Language is coming full circle. No effort was required to sustain anti-gay sentiments, laws, and faith traditions when gay love dared not speak its name. As lesbian and gay people named their love and shunned shame by identifying themselves, their adversaries escalated their shaming, blaming, and name-calling. As glbt folks’ lives proved to be as simple, ordinary, and dull as their neighbors’ , the lives of ex-gays were touted as reason enough to continue demeaning and marginalizing gays. With the gelling of streetwise awareness that lesbians and gays defy stereotypes and the Supreme Court awareness of them as simply human, anti-gay leaders (after getting no traction from using ex-gays to lead offensive strikes) are marshalling their defensive forces in a last-ditch effort to horde one of their favorite words for themselves: Marriage.
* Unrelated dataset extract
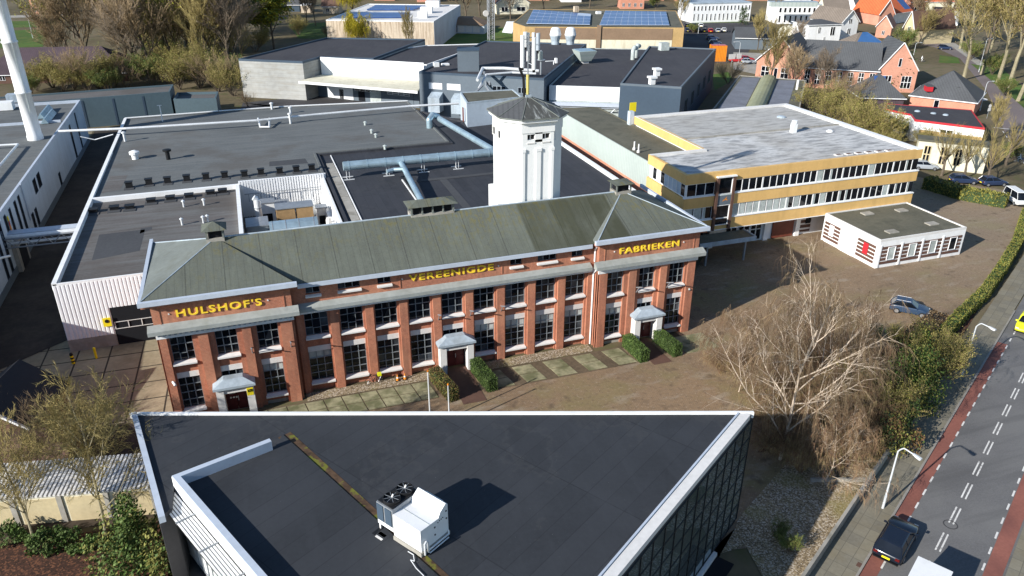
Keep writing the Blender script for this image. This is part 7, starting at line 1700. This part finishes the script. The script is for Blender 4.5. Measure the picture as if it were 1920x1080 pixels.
# foreground left trees
FT = sty(bark=X['plane_bark'], twig=X['twig_o'], kids=(15,8,7,6), t0=(.3,.2,.2,.15), trunk=.85, rad=.012, rmin=.014, spread=(.7,.7,.7,.7), up=(.04,.10,.08,.03,0))
STY['front'] = FT
for k, (px, py, h, v, sx, lab) in enumerate(((202,1020,11.0,0,.8,'bare olive garden tree in front of the garages, right of two'),(69,1033,9.2,1,.85,'bare olive garden tree in front of the garages, left of two'),(-30,1000,9,0,1.1,'bare garden tree cut by the left edge of the view'))):
    tree('front', lab, px, py, h, var=v, sx=sx)
tree('front', 'bare bushy tree beside the slab yard in the lower left', 150, 880, 6.0, var=1, sx=1.2)
tree('shrubb', 'brown thicket behind the corrugated garage roof', 95, 850, 4, var=1, sx=1.4)
blob('ivy_bush', 'big glossy light and dark green ivy bush at the corner of the foreground building', 'bush', tuple(g(262,1062)), 2.3, 3.4, 4.6, [X['leaf_g'],X['leaf_l'],X['leaf_o'],X['leaf_g']], 7000, .11, 3)
for k, (px, py) in enumerate(((20,1020),(75,1035),(120,1020),(165,1032))):
    blob('laurel_shrub', ORD[k]+' low green laurel shrub from the left on the red leaf litter', 'shrub', tuple(g(px,py)), 1.4, 1.2, 1.3, [X['leaf_g'],X['leaf_l'],X['leaf_g']], 1100, .10, 20+k, group='laurel shrubs on the leaf litter')
# birch
BS = sty(bark=X['birch'], twig=X['birch'], kids=(17,6,7), lev=3, t0=(.14,.25,.2), trunk=.95, rad=.011, rmin=.010, rr=.55, spread=(.9,.5,.6), len=(.58,.5,.42), up=(.06,.12,.03,-.04), wig=.14, tl=2, hang=5, hl=.24, hr=.010, lm=[X['birch_twig'],X['twig'],X['twig']])
bq = g(1462,862)
T, C, tips = grow(21, 13.0, BS)
bt = thing('birch_tree', 'large bare birch with pale limbs and drooping reddish twigs right of the glass wall', 'tree', (bq.x,bq.y,0))
T.build('trunk', bt, local=True); C.build('crown', bt, local=True); bt.rotation_euler = (Matrix.Rotation(-.13,3,'Y') @ Matrix.Rotation(2.0,3,'Z')).to_euler()
STY['birch2'] = sty(bark=X['birch'], twig=X['birch'], kids=(14,7,7), lev=3, t0=(.1,.2,.2), trunk=.95, rad=.009, rmin=.009, rr=.55, spread=(.8,.6,.6), len=(.6,.5,.45), up=(.06,.10,.04,-.02), wig=.17, tl=2, hang=5, hl=.32, hr=.012, lm=[X['birch_twig'],X['twig'],X['birch_twig']])
tree('birch2', 'smaller drooping birch between the large birch and the foreground roof corner', 1385, 735, 6.0, name='birch_tree', sx=1.0)
tree('birch2', 'drooping birch sapling at the front edge of the pebble bed', 1545, 905, 5.0, name='birch_tree', sx=1.2, rot=1)
tree('birch2', 'smaller drooping birch behind the large birch toward the yard', 1560, 720, 7.0, name='birch_tree', sx=1.3, rot=4)
STY['shrubd'] = sty(bark=X['birch_twig'], twig=X['birch_twig'], stems=12, slean=.5, lev=3, kids=(8,6,6), trunk=.85, rad=.008, t0=(.2,.2,.15), up=(.04,.02,-.04,-.08), hang=1, hl=.2, hr=.012, lm=[X['birch_twig'],X['twig'],X['twig_o']])
# evergreen and twiggy bushes along the pavement
for k, (px, py, rx, ry, h, ms, n, lab) in enumerate(((1708,770,2.8,2.6,6.0,['leaf_g','leaf_o','leaf_g','leaf_d'],6500,'dark evergreen bush on the pavement side of the birch'),(1682,732,1.9,1.9,4.6,['leaf_g','leaf_o','leaf_d'],3600,'tall evergreen bush behind the birch limbs'),(1632,652,1.1,1.1,2.6,['leaf_d','leaf_g'],1500,'small dark evergreen at the yard edge'),(1668,845,2.4,2.0,4.2,['leaf_o','leaf_r','leaf_g','leaf_d'],3600,'mixed evergreen bush at the end of the pebble bed'),(1715,700,2.0,2.0,4.2,['leaf_o','leaf_g','leaf_h'],3400,'olive-green bush behind the dark evergreen'),(1650,700,2.0,2.0,3.8,['leaf_o','leaf_r','leaf_d'],2600,'olive and rusty bush beside the birch limbs'))):
    blob('evergreen_bush', lab, 'bush', tuple(g(px,py)), rx, ry, h, [X[m] for m in ms], n, .10, 40+k)
for k, (px, py, h, kd, lab) in enumerate(((1735,720,4.6,'shrub','yellow-olive twiggy shrub beside the pavement, left'),(1748,690,4,'shrub','yellow-olive twiggy shrub beside the pavement, right'),(1690,662,2.6,'shrub','yellow-olive shrub behind the tall evergreen'),(1610,640,2.0,'shrub','low olive shrub at the yard edge near the blue car'),(1550,600,2.6,'shrubb','low brown thicket at the yard edge'),(1445,850,3.4,'shrubd','brown thicket at the birch foot, left'),(1500,885,3.6,'shrubd','brown thicket at the birch foot, right'),(1600,800,4.6,'shrubd','brown thicket under the birch, right'),(1450,810,4.4,'shrubd','brown thicket under the birch, left'),(1530,780,4.8,'shrubd','brown thicket behind the birch trunk'),(1500,705,4.2,'shrubd','brown thicket on the yard side of the birch'),(1640,790,4.5,'shrub','olive thicket between birch and evergreens'),(1575,880,3.8,'shrubd','brown thicket at the pebble bed edge'),(1420,740,3.6,'shrubd','brown drooping thicket behind the foreground roof corner'),(1590,700,4.4,'shrubd','brown thicket among the birches toward the yard'),(1550,850,4.2,'shrubd','brown thicket in front of the birch trunk'),(1470,790,4.0,'shrubd','brown thicket close behind the birch foot'),(1350,700,2.4,'shrubd','low drooping brown thicket at the yard paving'))):
    tree(kd, lab, px, py, h, var=k%2, sx=1.15)
hedge('low rust-brown beech hedge between yard and clipped hedge', [g(1700,655),g(1735,625),g(1768,604)], 2.6, 1.0, [X['soil'],X['leaf_r'],X['twig'],X['leaf_r']], 60, .09, seed=9)
for k, (px, py) in enumerate(((1455,1010),(1480,1035))): tree('shrubg', ['rear','front'][k]+' yellow-green sapling in the pebble bed', px, py, 1.3, var=k)
# ---------------------------------------------------------------- camera, sun, sky
cam = bpy.data.cameras.new('camera'); co = bpy.data.objects.new('camera', cam); COL.objects.link(co); SC.camera = co
r_, d_, f_ = (Vector((RW[0][i],RW[1][i],RW[2][i])).normalized() for i in range(3))
co.matrix_world = Matrix(((r_.x,-d_.x,-f_.x,0),(r_.y,-d_.y,-f_.y,0),(r_.z,-d_.z,-f_.z,H),(0,0,0,1)))
cam.sensor_width = 36; cam.lens = FPX/1920*36; cam.clip_end = 5000; cam.clip_start = .5
EL, AZ = radians(25), radians(20.5)
sd = Vector((cos(EL)*cos(AZ), cos(EL)*sin(AZ), -sin(EL)))        # travel direction of the light
sl_ = bpy.data.lights.new('sun','SUN'); so_ = bpy.data.objects.new('sun', sl_); COL.objects.link(so_)
sl_.energy = 5.0; sl_.angle = radians(.5); sl_.color = (1.0,.965,.905)
so_.rotation_euler = sd.to_track_quat('-Z','Y').to_euler()
Wd_ = bpy.data.worlds.new('World'); SC.world = Wd_; Wd_.use_nodes = True
nt = Wd_.node_tree; sk = nt.nodes.new('ShaderNodeTexSky'); sk.sky_type = 'NISHITA'; sk.sun_disc = False
sk.sun_elevation = EL; ts = -sd; sk.sun_rotation = atan2(ts.x, ts.y); sk.air_density = 1.0; sk.dust_density = .1; sk.ozone_density = 3.0
bgn = nt.nodes['Background']; nt.links.new(sk.outputs[0], bgn.inputs[0]); bgn.inputs[1].default_value = .1
SC.view_settings.view_transform = 'Standard'; SC.view_settings.look = 'None'; SC.view_settings.exposure = .58; SC.view_settings.gamma = 1; SC.view_settings.use_curve_mapping = False
SC.render.resolution_x = 1024; SC.render.resolution_y = 576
From not naming ourselves out of fear, we’re on our way back to not naming ourselves for a profoundly different reason: Labeling itself is insufficient. Inflammatory anti-gay rhetoric is increasingly fanned, not by the naming of glbt folks, but by the assimilation of glbt stereotype-busting families into Americana’s melting pot – ordinary relationships and families that label themselves with the same words anti-gay families use to describe themselves.

I simply am. Homo-shmomo-metro-hetero-libero-orthodox-alterna-judeo-islamic-traditional-shmitional labels be damned.

I love another who simply is. We are present for each other in ordinary moments as well as crises, like any other committed couple. Each of us wants the other to thrive, like other engaged folks. Our hopes, dreams, frustrations, and failures – not to mention our financial well-being – are intertwined just like my grandparents’ were for 62 years.

The labels that mark the differences between types of people and relationships are losing their bite in the face of the universal ones: Love, commitment, relationship, marriage, and family. That trend will continue as diverse lives become familiar in the media, in our neighborhoods, in our workplaces, and in our faith communities.

It’s still essential to work for just, fair, compassionate treatment of all people. Some labeling is necessary and helpful in those efforts.

You just won’t find me wringing my hands over – or investing myself heavily in – new labels.